**Data shown**
>>>

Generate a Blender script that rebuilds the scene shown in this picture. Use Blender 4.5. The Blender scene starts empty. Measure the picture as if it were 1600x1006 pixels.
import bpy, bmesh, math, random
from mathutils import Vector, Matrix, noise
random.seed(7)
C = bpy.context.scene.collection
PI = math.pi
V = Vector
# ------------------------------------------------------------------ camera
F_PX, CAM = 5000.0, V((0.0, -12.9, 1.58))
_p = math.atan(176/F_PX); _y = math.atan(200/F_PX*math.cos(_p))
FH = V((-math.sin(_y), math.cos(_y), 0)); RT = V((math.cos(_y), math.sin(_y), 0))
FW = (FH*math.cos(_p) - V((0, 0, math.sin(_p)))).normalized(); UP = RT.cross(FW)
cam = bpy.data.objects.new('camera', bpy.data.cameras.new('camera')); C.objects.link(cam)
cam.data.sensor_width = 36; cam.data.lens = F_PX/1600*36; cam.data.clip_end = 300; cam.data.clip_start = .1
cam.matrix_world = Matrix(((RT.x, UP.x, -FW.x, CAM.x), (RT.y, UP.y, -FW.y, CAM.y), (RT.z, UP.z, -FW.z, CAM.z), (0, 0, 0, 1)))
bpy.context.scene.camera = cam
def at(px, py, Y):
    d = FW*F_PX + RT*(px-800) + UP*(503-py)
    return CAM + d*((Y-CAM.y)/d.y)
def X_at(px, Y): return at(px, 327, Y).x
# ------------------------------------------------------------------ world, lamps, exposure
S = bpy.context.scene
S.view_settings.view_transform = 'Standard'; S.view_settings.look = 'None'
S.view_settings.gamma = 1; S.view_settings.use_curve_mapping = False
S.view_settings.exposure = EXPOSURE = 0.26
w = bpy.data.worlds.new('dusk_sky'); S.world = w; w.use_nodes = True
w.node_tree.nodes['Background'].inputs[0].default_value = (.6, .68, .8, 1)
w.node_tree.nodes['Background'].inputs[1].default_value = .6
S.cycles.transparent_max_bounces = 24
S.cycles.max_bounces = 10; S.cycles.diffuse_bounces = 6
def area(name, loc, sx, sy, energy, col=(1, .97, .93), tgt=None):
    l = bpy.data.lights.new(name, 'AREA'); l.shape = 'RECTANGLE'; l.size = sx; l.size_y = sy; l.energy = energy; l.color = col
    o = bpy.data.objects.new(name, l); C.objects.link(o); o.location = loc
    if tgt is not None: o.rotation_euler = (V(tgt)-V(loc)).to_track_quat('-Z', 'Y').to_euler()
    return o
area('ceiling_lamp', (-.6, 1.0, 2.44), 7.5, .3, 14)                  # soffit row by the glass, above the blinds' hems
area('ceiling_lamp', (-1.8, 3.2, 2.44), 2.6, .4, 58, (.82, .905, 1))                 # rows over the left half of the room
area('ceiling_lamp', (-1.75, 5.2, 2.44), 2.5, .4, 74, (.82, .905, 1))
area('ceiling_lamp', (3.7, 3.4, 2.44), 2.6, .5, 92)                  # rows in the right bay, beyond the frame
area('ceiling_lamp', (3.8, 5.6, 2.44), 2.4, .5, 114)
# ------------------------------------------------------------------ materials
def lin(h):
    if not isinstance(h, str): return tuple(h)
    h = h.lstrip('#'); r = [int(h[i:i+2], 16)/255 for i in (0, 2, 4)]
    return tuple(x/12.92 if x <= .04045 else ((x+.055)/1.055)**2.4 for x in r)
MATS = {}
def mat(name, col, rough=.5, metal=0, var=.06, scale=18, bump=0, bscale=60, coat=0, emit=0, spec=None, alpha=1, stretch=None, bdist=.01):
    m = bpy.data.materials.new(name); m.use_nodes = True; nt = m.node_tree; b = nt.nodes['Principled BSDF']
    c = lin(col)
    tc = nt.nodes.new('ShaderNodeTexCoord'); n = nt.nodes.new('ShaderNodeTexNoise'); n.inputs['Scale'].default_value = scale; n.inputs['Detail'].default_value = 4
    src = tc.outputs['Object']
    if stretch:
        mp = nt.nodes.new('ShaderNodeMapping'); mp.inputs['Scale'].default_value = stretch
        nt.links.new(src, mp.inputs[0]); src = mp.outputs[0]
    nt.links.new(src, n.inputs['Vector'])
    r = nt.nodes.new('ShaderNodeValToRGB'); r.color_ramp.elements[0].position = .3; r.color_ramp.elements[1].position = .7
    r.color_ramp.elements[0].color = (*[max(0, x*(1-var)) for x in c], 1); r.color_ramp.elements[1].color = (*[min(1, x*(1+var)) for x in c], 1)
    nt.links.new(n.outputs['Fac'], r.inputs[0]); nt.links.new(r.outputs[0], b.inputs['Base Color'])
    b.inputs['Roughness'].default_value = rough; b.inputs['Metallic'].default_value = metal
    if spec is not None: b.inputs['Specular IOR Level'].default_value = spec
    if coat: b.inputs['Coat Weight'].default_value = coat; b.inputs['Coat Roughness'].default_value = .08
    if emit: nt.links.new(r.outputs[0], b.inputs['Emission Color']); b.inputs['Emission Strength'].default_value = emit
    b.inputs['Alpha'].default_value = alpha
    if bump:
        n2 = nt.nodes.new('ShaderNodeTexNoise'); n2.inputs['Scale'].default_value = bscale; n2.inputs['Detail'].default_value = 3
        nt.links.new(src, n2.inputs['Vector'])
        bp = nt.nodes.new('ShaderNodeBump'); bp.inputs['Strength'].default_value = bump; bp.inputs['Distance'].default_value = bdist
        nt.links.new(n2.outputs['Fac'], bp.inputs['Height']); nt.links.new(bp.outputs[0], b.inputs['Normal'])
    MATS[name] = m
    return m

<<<

**Exercise objective**
Print the whole listing again, exactly.

**Output**
Generate a Blender script that rebuilds the scene shown in this picture. Use Blender 4.5. The Blender scene starts empty. Measure the picture as if it were 1600x1006 pixels.
import bpy, bmesh, math, random
from mathutils import Vector, Matrix, noise
random.seed(7)
C = bpy.context.scene.collection
PI = math.pi
V = Vector
# ------------------------------------------------------------------ camera
F_PX, CAM = 5000.0, V((0.0, -12.9, 1.58))
_p = math.atan(176/F_PX); _y = math.atan(200/F_PX*math.cos(_p))
FH = V((-math.sin(_y), math.cos(_y), 0)); RT = V((math.cos(_y), math.sin(_y), 0))
FW = (FH*math.cos(_p) - V((0, 0, math.sin(_p)))).normalized(); UP = RT.cross(FW)
cam = bpy.data.objects.new('camera', bpy.data.cameras.new('camera')); C.objects.link(cam)
cam.data.sensor_width = 36; cam.data.lens = F_PX/1600*36; cam.data.clip_end = 300; cam.data.clip_start = .1
cam.matrix_world = Matrix(((RT.x, UP.x, -FW.x, CAM.x), (RT.y, UP.y, -FW.y, CAM.y), (RT.z, UP.z, -FW.z, CAM.z), (0, 0, 0, 1)))
bpy.context.scene.camera = cam
def at(px, py, Y):
    d = FW*F_PX + RT*(px-800) + UP*(503-py)
    return CAM + d*((Y-CAM.y)/d.y)
def X_at(px, Y): return at(px, 327, Y).x
# ------------------------------------------------------------------ world, lamps, exposure
S = bpy.context.scene
S.view_settings.view_transform = 'Standard'; S.view_settings.look = 'None'
S.view_settings.gamma = 1; S.view_settings.use_curve_mapping = False
S.view_settings.exposure = EXPOSURE = 0.26
w = bpy.data.worlds.new('dusk_sky'); S.world = w; w.use_nodes = True
w.node_tree.nodes['Background'].inputs[0].default_value = (.6, .68, .8, 1)
w.node_tree.nodes['Background'].inputs[1].default_value = .6
S.cycles.transparent_max_bounces = 24
S.cycles.max_bounces = 10; S.cycles.diffuse_bounces = 6
def area(name, loc, sx, sy, energy, col=(1, .97, .93), tgt=None):
    l = bpy.data.lights.new(name, 'AREA'); l.shape = 'RECTANGLE'; l.size = sx; l.size_y = sy; l.energy = energy; l.color = col
    o = bpy.data.objects.new(name, l); C.objects.link(o); o.location = loc
    if tgt is not None: o.rotation_euler = (V(tgt)-V(loc)).to_track_quat('-Z', 'Y').to_euler()
    return o
area('ceiling_lamp', (-.6, 1.0, 2.44), 7.5, .3, 14)                  # soffit row by the glass, above the blinds' hems
area('ceiling_lamp', (-1.8, 3.2, 2.44), 2.6, .4, 58, (.82, .905, 1))                 # rows over the left half of the room
area('ceiling_lamp', (-1.75, 5.2, 2.44), 2.5, .4, 74, (.82, .905, 1))
area('ceiling_lamp', (3.7, 3.4, 2.44), 2.6, .5, 92)                  # rows in the right bay, beyond the frame
area('ceiling_lamp', (3.8, 5.6, 2.44), 2.4, .5, 114)
# ------------------------------------------------------------------ materials
def lin(h):
    if not isinstance(h, str): return tuple(h)
    h = h.lstrip('#'); r = [int(h[i:i+2], 16)/255 for i in (0, 2, 4)]
    return tuple(x/12.92 if x <= .04045 else ((x+.055)/1.055)**2.4 for x in r)
MATS = {}
def mat(name, col, rough=.5, metal=0, var=.06, scale=18, bump=0, bscale=60, coat=0, emit=0, spec=None, alpha=1, stretch=None, bdist=.01):
    m = bpy.data.materials.new(name); m.use_nodes = True; nt = m.node_tree; b = nt.nodes['Principled BSDF']
    c = lin(col)
    tc = nt.nodes.new('ShaderNodeTexCoord'); n = nt.nodes.new('ShaderNodeTexNoise'); n.inputs['Scale'].default_value = scale; n.inputs['Detail'].default_value = 4
    src = tc.outputs['Object']
    if stretch:
        mp = nt.nodes.new('ShaderNodeMapping'); mp.inputs['Scale'].default_value = stretch
        nt.links.new(src, mp.inputs[0]); src = mp.outputs[0]
    nt.links.new(src, n.inputs['Vector'])
    r = nt.nodes.new('ShaderNodeValToRGB'); r.color_ramp.elements[0].position = .3; r.color_ramp.elements[1].position = .7
    r.color_ramp.elements[0].color = (*[max(0, x*(1-var)) for x in c], 1); r.color_ramp.elements[1].color = (*[min(1, x*(1+var)) for x in c], 1)
    nt.links.new(n.outputs['Fac'], r.inputs[0]); nt.links.new(r.outputs[0], b.inputs['Base Color'])
    b.inputs['Roughness'].default_value = rough; b.inputs['Metallic'].default_value = metal
    if spec is not None: b.inputs['Specular IOR Level'].default_value = spec
    if coat: b.inputs['Coat Weight'].default_value = coat; b.inputs['Coat Roughness'].default_value = .08
    if emit: nt.links.new(r.outputs[0], b.inputs['Emission Color']); b.inputs['Emission Strength'].default_value = emit
    b.inputs['Alpha'].default_value = alpha
    if bump:
        n2 = nt.nodes.new('ShaderNodeTexNoise'); n2.inputs['Scale'].default_value = bscale; n2.inputs['Detail'].default_value = 3
        nt.links.new(src, n2.inputs['Vector'])
        bp = nt.nodes.new('ShaderNodeBump'); bp.inputs['Strength'].default_value = bump; bp.inputs['Distance'].default_value = bdist
        nt.links.new(n2.outputs['Fac'], bp.inputs['Height']); nt.links.new(bp.outputs[0], b.inputs['Normal'])
    MATS[name] = m
    return m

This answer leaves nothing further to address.